Newgrange Tomb

April 2, 2010 — To be timely, I should’ve published this article on Irish oddity back in March. However, I consider calendars to be general guidelines and not binding contracts. Plus, I’d have missed out on the opportunity to cover an oddity that thematically combines two consecutive holidays, in this case St. Patrick’s Day and Easter. The oddity? An Irish tomb. That’s right. I’m slightly re-interpreting Easter as a celebration of famous tombs. But that doesn’t mean I won’t still eat a chocolate Christ and meditate on resurrected bunnies.

One of the oldest still-standing man-made structures on this entire holiday-celebrating planet of ours is the Newgrange tomb in County Meath, located on the eastern coast of Ireland about 30 miles north of Dublin (or about 50 kilometers as their crows fly over there). At around 5,000 years old, Newgrange is older than Egypt’s pyramids, older than England’s Stonehenge, and slightly younger than this or that very old celebrity who I won’t name because if I do they will die as soon as I hit Blogger’s “Publish” button. That’s not a threat, just an indictment on my timing. I feel like I’ve made that joke before somewhere.

Newgrange also predates Ireland’s Celtic inhabitants, although when they finally did come along, they incorporated structures like the one at topic into their mythology as fairy mounds and populated them with the entire range of Irish faerie folk that, in the context of the rest of the world’s supernatural creature myths, have historically come off mostly as “cute.” Except for maybe the banshee.
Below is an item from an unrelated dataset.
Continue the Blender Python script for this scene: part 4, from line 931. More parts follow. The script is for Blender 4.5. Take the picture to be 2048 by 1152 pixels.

My only experience with that one is Darby O’Gill, and I still see her as a retina flash when I close my eyes on windy nights.

Archaeologically speaking, Newgrange is a megalithic passage tomb, which just means that it’s made of large rocks and has a hallway. The circular mound of the tomb is 40 feet tall and spans about one acre of ground. The top of the tomb is covered in a smooth cap of green sod, while a reconstructed vertical wall of white-colored quartz and granite form a crescent around the front arc of the mound. Surrounding the tomb at various points are large kerbstones that ancient peoples erected to avoid backing their cars into their tombs, some of which are inscribed with unique concentric swirl patterns.

Newgrange was rediscovered in modern times at the very end of the 17th Century, but it wasn’t until the 1960s and 1970s that they excavated and restored it, at which time they apparently found human remains inside. That’s how they knew it was an ancient tomb and not a gateway to a Leprechaun-infested underworld. In addition, as with everything else that is old and made of giant stones, there are theories that claim it’s an astronomical calendar or sacred place of worship. I can’t wait until future peoples attempt to see if our graveyards align with stars and solstices.

Unless you’re a trespasser, highly connected, or the guy who mows the top of the tomb, you can only visit Newgrange as part of a tour group, accessing it by way of the Brú na Bóinne Visitor Centre. While you wait at the center for the bus that will take you to the actual tomb, you can wander through various exhibits on Newgrange and its nearby sister tomb sites such as Knowth and Dowth.

After arriving at the tomb, you and your fellow passengers are divvied up into smaller groups and eventually led inside the tomb after a bit of guide chatter in front of the doorway.  Part of that guide chatter centers on the roof box, an aperture above the tomb entrance through which light enters the tomb once a year on the winter solstice. Before Edison, people did ungainly stuff like that, I guess.

Inside, you squirm single file down a cramped 60-foot-long Edison-lighted passageway to a slightly less cramped chamber at the end. There, after more guide chatter, the guide turns off the lights to show you what it’s like to be buried alive, and then after your terrified scream dies in the void, cheerfully turns on a recessed bulb to show how the chamber is illuminated by the sun during the winter solstice. They hold a popular lottery every year for the chance to attend the actual event.

After being resurrected from the tomb, you’re free to walk around the exterior and among some of the surviving kerbstones before jumping on one of the regularly scheduled busses back to the visitor center.  Apparently we didn’t do much of that, though, because these are basically the only pictures we took to memorialize our moment with ancient history.

And while in hindsight I wish we had taken more, I’m at least consoled by the fact that I didn’t have to parse my way through that many strangely accented Celtic words for this article. Happy tomb day, everybody.